▶ _WHAT TO PRODUCE_: A precise retyping is required of every line from the one containing "More parts follow." down to the one containing "hall doorway', 'threshold')", both included, and of no other line.
───── RECORD EXTRACTS
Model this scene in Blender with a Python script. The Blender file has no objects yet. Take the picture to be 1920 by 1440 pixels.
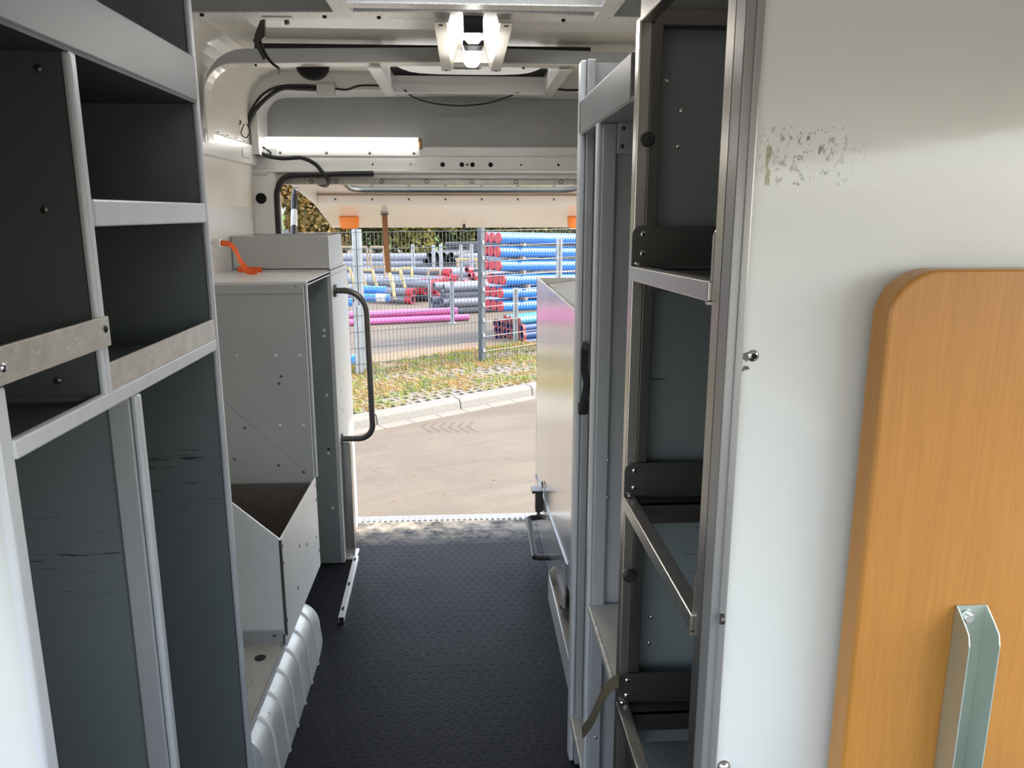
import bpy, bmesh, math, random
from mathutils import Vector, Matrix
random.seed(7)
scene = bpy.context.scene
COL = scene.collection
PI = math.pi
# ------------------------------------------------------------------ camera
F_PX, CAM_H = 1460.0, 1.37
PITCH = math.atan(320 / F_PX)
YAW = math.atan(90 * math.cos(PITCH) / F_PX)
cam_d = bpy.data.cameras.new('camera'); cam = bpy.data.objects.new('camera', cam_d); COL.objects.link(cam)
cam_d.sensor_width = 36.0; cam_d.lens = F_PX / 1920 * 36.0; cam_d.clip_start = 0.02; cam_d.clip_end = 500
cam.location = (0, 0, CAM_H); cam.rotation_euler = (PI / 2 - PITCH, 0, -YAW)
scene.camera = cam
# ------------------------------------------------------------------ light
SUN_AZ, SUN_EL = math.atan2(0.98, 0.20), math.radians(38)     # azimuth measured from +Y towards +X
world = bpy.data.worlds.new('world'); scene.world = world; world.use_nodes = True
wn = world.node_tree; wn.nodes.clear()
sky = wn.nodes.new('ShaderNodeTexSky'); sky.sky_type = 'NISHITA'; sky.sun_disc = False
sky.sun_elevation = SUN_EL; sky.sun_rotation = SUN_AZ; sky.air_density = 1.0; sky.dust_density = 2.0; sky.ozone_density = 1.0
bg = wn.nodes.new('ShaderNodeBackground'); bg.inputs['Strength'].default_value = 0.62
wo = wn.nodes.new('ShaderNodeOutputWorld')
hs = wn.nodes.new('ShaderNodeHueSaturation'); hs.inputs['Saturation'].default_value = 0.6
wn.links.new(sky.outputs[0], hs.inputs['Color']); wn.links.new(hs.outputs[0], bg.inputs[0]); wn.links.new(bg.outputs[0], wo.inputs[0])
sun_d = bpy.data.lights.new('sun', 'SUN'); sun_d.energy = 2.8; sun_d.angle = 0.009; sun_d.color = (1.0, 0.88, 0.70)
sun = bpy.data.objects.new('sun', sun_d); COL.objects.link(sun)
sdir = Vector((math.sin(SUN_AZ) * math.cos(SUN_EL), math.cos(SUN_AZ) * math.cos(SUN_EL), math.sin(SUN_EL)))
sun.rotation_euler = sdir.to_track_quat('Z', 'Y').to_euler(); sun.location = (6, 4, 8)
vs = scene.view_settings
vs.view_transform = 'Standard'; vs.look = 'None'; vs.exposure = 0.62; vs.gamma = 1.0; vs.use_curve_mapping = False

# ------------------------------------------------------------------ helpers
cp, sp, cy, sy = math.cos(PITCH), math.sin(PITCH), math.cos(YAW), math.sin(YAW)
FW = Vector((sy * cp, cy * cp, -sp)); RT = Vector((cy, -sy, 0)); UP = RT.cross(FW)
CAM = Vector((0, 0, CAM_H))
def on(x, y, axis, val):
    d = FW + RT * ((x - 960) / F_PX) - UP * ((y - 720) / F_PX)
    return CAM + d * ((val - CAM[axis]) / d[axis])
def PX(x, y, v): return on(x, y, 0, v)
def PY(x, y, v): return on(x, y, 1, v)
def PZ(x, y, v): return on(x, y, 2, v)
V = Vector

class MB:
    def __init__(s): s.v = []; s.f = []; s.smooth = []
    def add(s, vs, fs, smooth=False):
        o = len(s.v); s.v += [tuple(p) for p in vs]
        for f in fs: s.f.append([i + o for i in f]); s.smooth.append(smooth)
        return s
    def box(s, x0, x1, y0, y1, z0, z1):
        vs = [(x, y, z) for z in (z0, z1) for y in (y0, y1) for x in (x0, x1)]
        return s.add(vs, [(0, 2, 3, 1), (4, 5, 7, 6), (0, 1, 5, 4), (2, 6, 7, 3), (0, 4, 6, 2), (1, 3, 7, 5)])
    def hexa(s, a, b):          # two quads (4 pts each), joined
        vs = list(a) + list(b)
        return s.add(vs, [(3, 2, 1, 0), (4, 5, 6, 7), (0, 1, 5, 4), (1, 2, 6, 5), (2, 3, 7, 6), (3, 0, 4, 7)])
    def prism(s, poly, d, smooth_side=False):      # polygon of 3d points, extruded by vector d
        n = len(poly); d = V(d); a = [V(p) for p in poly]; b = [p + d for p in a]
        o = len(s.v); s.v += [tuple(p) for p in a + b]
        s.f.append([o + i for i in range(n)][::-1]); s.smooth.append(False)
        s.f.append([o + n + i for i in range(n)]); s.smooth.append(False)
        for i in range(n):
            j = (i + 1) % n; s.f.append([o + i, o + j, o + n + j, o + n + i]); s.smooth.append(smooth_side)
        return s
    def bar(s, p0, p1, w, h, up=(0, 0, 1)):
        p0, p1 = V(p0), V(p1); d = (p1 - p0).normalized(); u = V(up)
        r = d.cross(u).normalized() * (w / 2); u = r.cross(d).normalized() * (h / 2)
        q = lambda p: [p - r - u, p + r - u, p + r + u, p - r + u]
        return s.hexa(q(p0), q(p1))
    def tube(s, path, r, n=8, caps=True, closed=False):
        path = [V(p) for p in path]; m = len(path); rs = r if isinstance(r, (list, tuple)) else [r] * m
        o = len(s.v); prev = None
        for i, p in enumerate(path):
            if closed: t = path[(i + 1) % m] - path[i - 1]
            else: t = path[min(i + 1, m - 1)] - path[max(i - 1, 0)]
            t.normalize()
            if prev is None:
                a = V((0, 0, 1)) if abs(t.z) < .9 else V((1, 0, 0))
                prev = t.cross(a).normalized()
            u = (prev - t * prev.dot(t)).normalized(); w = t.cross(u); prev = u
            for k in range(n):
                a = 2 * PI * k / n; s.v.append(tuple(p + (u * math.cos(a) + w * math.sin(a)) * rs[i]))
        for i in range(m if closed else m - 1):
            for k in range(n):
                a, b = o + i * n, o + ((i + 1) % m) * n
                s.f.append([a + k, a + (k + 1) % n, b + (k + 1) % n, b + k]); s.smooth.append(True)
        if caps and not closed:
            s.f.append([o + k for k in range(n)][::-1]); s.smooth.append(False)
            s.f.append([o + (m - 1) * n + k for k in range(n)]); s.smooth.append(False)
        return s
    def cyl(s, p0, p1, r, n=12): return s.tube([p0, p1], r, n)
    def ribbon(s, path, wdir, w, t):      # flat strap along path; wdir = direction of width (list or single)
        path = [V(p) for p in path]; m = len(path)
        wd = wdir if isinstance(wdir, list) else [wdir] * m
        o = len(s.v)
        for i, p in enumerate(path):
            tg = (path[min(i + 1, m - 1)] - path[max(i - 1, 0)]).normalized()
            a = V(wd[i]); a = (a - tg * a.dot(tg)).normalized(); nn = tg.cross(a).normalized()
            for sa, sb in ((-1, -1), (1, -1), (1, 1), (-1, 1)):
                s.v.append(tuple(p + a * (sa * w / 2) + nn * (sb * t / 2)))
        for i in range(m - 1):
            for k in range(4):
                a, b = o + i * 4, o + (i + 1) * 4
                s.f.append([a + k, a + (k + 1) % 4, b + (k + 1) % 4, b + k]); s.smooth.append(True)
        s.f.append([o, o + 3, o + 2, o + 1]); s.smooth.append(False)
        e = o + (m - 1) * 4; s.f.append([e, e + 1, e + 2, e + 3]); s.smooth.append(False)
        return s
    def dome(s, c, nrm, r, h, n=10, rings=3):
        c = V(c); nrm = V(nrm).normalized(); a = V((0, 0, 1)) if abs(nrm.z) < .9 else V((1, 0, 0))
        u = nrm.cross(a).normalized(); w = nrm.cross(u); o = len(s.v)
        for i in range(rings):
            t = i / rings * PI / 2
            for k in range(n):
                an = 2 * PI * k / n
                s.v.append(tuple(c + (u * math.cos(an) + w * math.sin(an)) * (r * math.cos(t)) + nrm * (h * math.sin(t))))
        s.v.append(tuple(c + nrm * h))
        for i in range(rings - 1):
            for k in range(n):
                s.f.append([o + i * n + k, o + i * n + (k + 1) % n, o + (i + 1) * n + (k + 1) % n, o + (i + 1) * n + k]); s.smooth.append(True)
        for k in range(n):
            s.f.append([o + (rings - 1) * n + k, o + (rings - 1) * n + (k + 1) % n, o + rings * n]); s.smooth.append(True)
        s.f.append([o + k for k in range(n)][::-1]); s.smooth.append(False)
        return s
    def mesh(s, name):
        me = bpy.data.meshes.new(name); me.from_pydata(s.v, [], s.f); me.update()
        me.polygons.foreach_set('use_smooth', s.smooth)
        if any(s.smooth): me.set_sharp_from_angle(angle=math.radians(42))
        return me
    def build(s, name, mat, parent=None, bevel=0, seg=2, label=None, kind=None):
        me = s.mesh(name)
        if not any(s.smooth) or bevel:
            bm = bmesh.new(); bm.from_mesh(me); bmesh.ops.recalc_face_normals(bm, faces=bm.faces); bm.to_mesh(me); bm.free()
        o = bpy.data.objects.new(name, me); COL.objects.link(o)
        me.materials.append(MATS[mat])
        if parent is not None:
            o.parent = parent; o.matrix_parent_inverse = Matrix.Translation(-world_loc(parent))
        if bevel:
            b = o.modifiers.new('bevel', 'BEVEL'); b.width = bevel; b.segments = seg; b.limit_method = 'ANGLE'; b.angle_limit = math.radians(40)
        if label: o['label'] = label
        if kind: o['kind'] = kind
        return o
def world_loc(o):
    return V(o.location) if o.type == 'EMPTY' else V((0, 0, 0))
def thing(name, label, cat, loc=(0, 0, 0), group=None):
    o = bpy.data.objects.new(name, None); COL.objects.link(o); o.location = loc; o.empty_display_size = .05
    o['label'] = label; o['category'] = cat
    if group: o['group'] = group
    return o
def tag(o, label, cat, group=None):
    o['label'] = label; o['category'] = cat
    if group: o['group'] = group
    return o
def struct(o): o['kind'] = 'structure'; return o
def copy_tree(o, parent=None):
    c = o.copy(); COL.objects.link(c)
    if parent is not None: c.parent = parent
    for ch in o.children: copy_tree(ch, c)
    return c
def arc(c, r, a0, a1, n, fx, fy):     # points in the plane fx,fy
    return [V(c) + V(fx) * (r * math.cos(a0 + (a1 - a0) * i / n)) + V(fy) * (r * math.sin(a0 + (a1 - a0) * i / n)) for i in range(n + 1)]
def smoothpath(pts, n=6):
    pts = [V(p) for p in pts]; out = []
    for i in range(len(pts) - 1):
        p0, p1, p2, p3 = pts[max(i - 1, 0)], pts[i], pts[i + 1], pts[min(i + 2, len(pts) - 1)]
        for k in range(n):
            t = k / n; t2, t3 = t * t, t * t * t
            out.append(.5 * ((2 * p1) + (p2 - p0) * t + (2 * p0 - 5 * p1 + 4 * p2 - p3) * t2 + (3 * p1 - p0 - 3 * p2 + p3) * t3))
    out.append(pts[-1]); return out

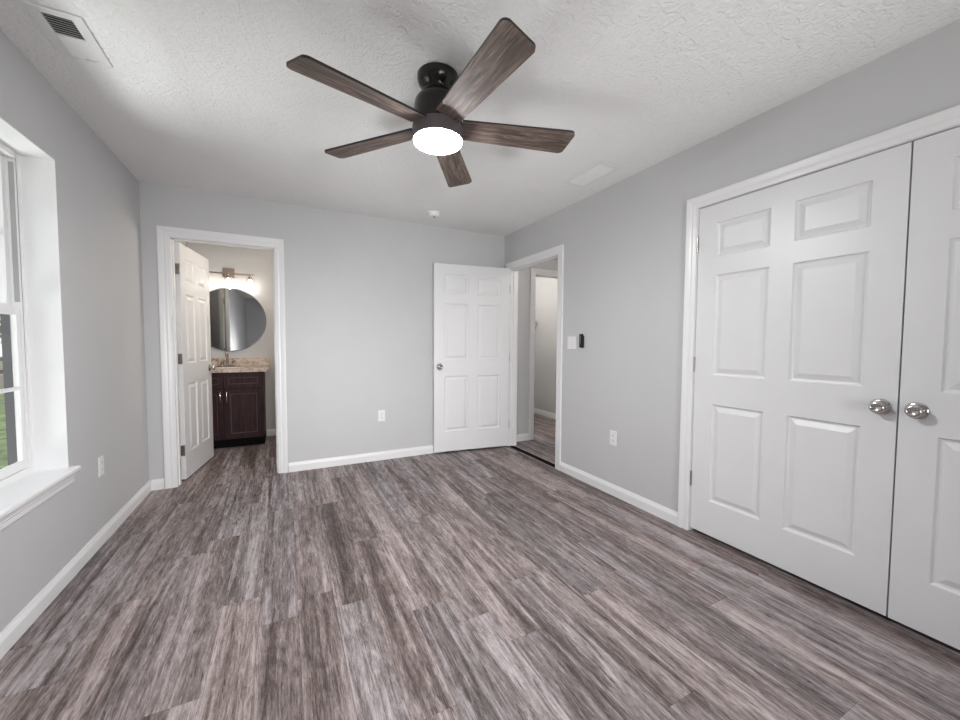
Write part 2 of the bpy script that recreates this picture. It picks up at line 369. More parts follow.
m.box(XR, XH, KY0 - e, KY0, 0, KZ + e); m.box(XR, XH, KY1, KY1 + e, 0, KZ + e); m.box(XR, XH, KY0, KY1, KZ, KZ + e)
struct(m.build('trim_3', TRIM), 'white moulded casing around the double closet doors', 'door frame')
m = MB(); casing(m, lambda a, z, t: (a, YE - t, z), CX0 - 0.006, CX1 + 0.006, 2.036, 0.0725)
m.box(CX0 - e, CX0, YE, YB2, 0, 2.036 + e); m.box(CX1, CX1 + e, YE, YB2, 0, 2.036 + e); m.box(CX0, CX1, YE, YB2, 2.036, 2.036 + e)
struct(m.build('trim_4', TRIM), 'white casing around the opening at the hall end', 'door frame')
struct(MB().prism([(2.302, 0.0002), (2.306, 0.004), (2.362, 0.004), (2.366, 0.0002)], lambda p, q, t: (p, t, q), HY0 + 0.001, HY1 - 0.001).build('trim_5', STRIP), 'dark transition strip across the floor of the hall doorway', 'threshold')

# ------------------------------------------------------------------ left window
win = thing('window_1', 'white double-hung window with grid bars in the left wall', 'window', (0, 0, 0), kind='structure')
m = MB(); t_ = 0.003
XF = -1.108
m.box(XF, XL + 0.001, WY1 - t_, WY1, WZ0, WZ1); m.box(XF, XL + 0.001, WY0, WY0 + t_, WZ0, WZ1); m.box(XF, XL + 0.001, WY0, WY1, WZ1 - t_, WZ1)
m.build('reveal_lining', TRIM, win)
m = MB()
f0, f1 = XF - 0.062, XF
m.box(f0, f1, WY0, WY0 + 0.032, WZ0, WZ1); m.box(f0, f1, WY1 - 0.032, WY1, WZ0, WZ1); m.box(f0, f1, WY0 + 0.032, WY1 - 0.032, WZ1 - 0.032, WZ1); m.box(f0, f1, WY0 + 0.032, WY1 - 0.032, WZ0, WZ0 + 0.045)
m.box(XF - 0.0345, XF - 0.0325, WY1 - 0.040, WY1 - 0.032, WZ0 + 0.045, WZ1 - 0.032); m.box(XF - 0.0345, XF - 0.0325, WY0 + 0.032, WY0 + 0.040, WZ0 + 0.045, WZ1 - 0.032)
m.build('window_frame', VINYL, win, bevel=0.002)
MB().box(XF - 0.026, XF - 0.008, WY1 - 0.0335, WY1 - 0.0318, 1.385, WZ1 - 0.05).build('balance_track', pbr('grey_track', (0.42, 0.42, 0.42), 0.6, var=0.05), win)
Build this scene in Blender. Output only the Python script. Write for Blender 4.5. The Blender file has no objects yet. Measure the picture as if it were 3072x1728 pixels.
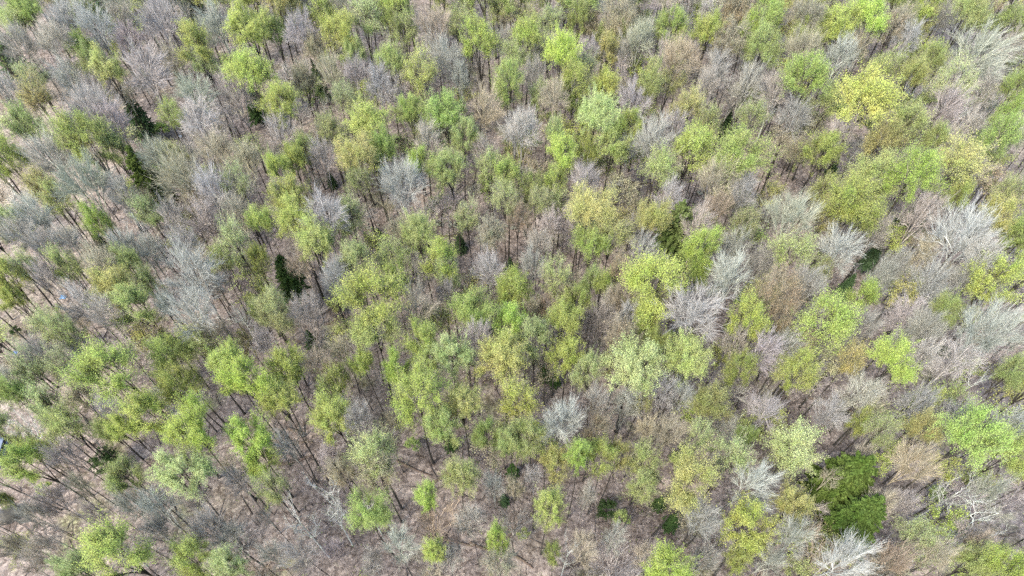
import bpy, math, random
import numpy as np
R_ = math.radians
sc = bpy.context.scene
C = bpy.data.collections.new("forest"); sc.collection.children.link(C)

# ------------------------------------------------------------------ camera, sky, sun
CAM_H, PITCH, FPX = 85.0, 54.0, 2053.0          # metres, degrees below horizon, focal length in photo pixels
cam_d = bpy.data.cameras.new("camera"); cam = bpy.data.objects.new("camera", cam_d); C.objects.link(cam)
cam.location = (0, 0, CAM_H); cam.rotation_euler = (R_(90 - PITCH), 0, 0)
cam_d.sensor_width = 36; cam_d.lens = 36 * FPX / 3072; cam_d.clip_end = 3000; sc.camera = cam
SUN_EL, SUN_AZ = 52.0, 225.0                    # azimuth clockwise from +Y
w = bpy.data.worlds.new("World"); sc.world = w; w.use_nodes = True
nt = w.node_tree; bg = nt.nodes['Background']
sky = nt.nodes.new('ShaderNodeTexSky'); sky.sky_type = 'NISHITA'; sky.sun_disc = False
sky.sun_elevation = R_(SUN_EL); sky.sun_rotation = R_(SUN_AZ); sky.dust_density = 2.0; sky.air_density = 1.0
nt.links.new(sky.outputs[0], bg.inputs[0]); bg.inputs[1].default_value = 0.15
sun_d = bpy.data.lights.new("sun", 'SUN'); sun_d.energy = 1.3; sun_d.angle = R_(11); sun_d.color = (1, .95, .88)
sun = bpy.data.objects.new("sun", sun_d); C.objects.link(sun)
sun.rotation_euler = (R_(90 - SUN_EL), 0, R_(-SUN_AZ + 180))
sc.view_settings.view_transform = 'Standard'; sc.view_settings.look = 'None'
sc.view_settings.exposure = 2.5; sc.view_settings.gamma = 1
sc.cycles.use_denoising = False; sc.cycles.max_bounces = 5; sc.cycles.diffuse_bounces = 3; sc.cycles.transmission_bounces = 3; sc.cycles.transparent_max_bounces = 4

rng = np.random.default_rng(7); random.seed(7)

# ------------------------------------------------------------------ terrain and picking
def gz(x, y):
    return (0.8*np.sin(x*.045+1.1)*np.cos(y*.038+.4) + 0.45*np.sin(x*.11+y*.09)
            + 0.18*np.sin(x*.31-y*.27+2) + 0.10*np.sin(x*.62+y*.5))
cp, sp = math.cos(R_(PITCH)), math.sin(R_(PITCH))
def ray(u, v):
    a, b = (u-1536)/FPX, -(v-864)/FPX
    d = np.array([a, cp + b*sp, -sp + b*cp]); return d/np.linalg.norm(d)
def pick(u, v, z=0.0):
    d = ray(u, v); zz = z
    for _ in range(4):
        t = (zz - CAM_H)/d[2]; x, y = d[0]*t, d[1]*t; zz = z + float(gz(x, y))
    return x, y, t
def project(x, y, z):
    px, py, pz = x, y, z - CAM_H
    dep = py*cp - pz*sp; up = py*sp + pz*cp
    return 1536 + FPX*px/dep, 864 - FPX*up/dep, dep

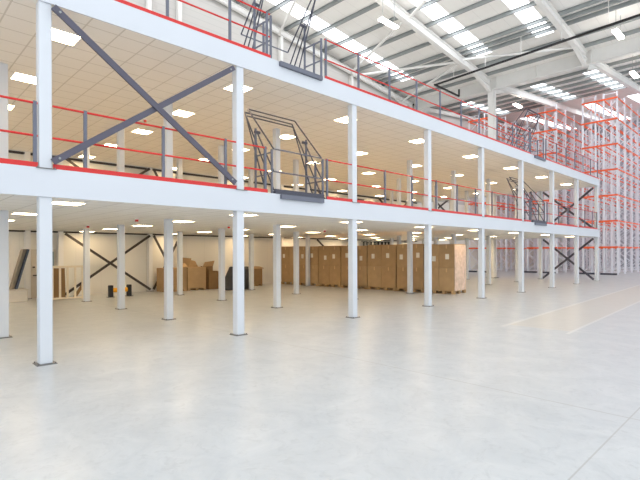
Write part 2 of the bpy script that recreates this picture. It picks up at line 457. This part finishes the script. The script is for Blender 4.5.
──────────
▶ _ANSWER TO THE EXERCISE_:
Write part 2 of the bpy script that recreates this picture. It picks up at line 369. More parts follow.
m.box(XR, XH, KY0 - e, KY0, 0, KZ + e); m.box(XR, XH, KY1, KY1 + e, 0, KZ + e); m.box(XR, XH, KY0, KY1, KZ, KZ + e)
struct(m.build('trim_3', TRIM), 'white moulded casing around the double closet doors', 'door frame')
m = MB(); casing(m, lambda a, z, t: (a, YE - t, z), CX0 - 0.006, CX1 + 0.006, 2.036, 0.0725)
m.box(CX0 - e, CX0, YE, YB2, 0, 2.036 + e); m.box(CX1, CX1 + e, YE, YB2, 0, 2.036 + e); m.box(CX0, CX1, YE, YB2, 2.036, 2.036 + e)
struct(m.build('trim_4', TRIM), 'white casing around the opening at the hall end', 'door frame')
struct(MB().prism([(2.302, 0.0002), (2.306, 0.004), (2.362, 0.004), (2.366, 0.0002)], lambda p, q, t: (p, t, q), HY0 + 0.001, HY1 - 0.001).build('trim_5', STRIP), 'dark transition strip across the floor of the hall doorway', 'threshold')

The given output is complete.